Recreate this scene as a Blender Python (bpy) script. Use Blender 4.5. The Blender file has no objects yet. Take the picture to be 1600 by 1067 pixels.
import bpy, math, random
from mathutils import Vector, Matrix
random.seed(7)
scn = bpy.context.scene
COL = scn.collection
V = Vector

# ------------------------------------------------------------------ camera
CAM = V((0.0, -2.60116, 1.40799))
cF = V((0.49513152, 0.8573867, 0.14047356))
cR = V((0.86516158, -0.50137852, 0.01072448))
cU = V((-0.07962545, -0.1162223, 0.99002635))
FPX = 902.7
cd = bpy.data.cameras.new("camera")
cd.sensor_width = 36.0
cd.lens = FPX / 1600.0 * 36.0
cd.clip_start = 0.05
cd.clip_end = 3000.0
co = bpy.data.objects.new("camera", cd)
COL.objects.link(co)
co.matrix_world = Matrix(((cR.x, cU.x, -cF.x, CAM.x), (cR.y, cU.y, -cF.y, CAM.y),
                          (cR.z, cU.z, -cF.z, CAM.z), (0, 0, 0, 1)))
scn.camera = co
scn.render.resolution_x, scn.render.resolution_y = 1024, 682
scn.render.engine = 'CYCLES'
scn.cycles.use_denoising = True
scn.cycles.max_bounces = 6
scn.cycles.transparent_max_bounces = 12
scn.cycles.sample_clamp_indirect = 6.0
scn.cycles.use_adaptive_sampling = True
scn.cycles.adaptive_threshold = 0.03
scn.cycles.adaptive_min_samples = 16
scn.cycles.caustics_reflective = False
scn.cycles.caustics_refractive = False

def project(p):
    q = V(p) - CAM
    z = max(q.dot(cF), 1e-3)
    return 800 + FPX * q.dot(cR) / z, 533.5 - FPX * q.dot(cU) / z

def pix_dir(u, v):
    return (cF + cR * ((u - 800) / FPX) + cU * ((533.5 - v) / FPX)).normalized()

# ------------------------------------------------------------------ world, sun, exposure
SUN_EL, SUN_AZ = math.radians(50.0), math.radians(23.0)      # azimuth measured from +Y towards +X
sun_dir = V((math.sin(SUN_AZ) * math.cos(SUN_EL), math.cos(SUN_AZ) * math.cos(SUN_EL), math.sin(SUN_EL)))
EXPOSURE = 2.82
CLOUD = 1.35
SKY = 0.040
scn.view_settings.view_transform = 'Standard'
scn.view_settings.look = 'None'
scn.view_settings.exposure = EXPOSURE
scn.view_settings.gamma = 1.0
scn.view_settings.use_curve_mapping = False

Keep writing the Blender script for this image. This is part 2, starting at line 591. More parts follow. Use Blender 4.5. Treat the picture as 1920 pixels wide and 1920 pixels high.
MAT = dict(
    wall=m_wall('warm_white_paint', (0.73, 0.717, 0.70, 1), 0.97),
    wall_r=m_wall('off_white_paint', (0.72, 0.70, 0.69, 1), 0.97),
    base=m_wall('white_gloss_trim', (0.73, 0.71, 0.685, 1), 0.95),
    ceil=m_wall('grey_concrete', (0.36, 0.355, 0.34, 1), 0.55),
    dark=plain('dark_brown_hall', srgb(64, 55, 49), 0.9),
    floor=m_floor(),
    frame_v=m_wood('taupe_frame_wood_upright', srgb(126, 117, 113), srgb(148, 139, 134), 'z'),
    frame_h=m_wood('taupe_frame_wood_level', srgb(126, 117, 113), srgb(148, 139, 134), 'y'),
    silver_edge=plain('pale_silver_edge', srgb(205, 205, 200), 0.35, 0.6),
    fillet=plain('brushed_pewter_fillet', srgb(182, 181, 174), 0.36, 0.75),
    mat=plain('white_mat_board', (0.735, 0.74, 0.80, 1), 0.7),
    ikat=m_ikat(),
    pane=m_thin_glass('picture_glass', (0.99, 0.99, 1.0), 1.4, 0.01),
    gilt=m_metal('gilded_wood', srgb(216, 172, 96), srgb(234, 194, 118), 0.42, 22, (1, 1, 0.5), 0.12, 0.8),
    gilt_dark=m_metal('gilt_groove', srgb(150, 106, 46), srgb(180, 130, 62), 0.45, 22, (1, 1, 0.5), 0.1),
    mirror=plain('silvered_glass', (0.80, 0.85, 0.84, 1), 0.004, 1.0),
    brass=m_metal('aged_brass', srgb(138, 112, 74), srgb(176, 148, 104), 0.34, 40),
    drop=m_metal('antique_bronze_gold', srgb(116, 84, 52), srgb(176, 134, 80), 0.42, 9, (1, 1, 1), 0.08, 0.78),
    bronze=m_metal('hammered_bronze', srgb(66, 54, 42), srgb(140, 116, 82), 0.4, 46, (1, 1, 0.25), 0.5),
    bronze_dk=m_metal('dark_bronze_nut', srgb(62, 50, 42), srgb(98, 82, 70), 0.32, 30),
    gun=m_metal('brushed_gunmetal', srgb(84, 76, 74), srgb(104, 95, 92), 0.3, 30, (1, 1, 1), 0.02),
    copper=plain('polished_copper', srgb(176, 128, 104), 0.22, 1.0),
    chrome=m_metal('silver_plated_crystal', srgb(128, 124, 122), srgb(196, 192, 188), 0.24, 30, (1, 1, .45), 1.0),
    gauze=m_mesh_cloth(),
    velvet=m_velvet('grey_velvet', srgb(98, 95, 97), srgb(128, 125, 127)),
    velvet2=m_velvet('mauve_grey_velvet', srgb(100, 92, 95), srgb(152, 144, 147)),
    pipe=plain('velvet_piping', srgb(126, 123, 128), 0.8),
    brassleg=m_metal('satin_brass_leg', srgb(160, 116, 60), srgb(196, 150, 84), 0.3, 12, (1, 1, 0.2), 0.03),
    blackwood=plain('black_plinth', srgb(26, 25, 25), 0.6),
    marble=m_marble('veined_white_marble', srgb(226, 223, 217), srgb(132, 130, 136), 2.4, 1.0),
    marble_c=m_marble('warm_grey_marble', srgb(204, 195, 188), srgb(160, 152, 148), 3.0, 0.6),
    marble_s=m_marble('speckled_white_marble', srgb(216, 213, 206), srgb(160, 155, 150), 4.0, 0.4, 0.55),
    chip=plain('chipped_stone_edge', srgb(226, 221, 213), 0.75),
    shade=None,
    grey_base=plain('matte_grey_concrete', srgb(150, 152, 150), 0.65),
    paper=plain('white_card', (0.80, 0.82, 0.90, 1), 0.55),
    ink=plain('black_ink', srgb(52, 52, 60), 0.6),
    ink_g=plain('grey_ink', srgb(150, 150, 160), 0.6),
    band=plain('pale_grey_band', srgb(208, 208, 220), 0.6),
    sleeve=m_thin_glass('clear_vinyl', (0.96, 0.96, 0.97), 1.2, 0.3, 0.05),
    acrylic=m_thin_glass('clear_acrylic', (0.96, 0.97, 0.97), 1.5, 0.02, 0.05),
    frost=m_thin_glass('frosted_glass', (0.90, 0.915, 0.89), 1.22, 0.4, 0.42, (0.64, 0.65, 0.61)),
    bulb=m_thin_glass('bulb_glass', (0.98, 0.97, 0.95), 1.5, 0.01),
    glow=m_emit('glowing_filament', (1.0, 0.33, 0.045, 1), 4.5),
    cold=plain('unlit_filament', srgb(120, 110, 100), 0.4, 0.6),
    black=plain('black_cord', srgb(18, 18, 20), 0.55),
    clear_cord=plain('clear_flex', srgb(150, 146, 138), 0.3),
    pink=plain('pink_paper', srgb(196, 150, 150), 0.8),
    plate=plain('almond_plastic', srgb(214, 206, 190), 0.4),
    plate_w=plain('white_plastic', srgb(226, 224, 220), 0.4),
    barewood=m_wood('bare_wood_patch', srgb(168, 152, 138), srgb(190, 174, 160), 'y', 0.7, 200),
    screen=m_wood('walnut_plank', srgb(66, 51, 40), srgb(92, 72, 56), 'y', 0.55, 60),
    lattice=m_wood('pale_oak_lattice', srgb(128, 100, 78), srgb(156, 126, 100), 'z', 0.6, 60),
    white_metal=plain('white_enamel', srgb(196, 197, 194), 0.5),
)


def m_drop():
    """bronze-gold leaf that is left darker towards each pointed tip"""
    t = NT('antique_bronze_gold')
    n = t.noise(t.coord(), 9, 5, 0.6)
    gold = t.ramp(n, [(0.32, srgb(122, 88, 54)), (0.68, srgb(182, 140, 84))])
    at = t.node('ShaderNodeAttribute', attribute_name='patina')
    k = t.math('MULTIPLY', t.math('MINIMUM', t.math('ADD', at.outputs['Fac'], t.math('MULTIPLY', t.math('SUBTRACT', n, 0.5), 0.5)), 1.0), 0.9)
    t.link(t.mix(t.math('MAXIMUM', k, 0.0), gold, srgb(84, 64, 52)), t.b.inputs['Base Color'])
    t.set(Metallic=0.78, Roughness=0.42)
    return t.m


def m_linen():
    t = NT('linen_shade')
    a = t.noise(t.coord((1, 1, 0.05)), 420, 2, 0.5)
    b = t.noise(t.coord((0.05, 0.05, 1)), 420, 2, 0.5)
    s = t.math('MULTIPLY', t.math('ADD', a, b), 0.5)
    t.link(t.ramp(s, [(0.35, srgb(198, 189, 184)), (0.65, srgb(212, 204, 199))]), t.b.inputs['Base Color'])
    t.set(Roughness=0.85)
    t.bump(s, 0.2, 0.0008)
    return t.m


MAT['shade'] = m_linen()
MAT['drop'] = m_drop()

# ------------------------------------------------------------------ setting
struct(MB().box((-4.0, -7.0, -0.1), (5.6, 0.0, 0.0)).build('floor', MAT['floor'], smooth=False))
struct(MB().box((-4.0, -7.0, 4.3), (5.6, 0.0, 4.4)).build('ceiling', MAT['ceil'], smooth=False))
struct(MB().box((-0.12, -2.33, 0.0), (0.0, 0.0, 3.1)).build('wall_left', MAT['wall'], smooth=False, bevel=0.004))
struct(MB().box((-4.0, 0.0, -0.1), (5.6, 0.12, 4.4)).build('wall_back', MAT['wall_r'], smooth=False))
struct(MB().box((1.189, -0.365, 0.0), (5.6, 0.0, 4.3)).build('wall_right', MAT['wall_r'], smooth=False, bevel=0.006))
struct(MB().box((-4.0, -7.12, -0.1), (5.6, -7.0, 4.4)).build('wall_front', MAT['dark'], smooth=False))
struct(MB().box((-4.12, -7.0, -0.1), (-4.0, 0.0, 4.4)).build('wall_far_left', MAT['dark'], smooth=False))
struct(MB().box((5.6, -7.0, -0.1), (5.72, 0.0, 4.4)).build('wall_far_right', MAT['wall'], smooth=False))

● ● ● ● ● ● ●

AIM OF THE TASK: Every line from the first entry to the line containing "return (cF +" should be transcribed exactly, and nothing beyond it.

TASK SOLUTION:
Recreate this scene as a Blender Python (bpy) script. Use Blender 4.5. The Blender file has no objects yet. Take the picture to be 1600 by 1067 pixels.
import bpy, math, random
from mathutils import Vector, Matrix
random.seed(7)
scn = bpy.context.scene
COL = scn.collection
V = Vector

# ------------------------------------------------------------------ camera
CAM = V((0.0, -2.60116, 1.40799))
cF = V((0.49513152, 0.8573867, 0.14047356))
cR = V((0.86516158, -0.50137852, 0.01072448))
cU = V((-0.07962545, -0.1162223, 0.99002635))
FPX = 902.7
cd = bpy.data.cameras.new("camera")
cd.sensor_width = 36.0
cd.lens = FPX / 1600.0 * 36.0
cd.clip_start = 0.05
cd.clip_end = 3000.0
co = bpy.data.objects.new("camera", cd)
COL.objects.link(co)
co.matrix_world = Matrix(((cR.x, cU.x, -cF.x, CAM.x), (cR.y, cU.y, -cF.y, CAM.y),
                          (cR.z, cU.z, -cF.z, CAM.z), (0, 0, 0, 1)))
scn.camera = co
scn.render.resolution_x, scn.render.resolution_y = 1024, 682
scn.render.engine = 'CYCLES'
scn.cycles.use_denoising = True
scn.cycles.max_bounces = 6
scn.cycles.transparent_max_bounces = 12
scn.cycles.sample_clamp_indirect = 6.0
scn.cycles.use_adaptive_sampling = True
scn.cycles.adaptive_threshold = 0.03
scn.cycles.adaptive_min_samples = 16
scn.cycles.caustics_reflective = False
scn.cycles.caustics_refractive = False

def project(p):
    q = V(p) - CAM
    z = max(q.dot(cF), 1e-3)
    return 800 + FPX * q.dot(cR) / z, 533.5 - FPX * q.dot(cU) / z

def pix_dir(u, v):
    return (cF + cR * ((u - 800) / FPX) + cU * ((533.5 - v) / FPX)).normalized()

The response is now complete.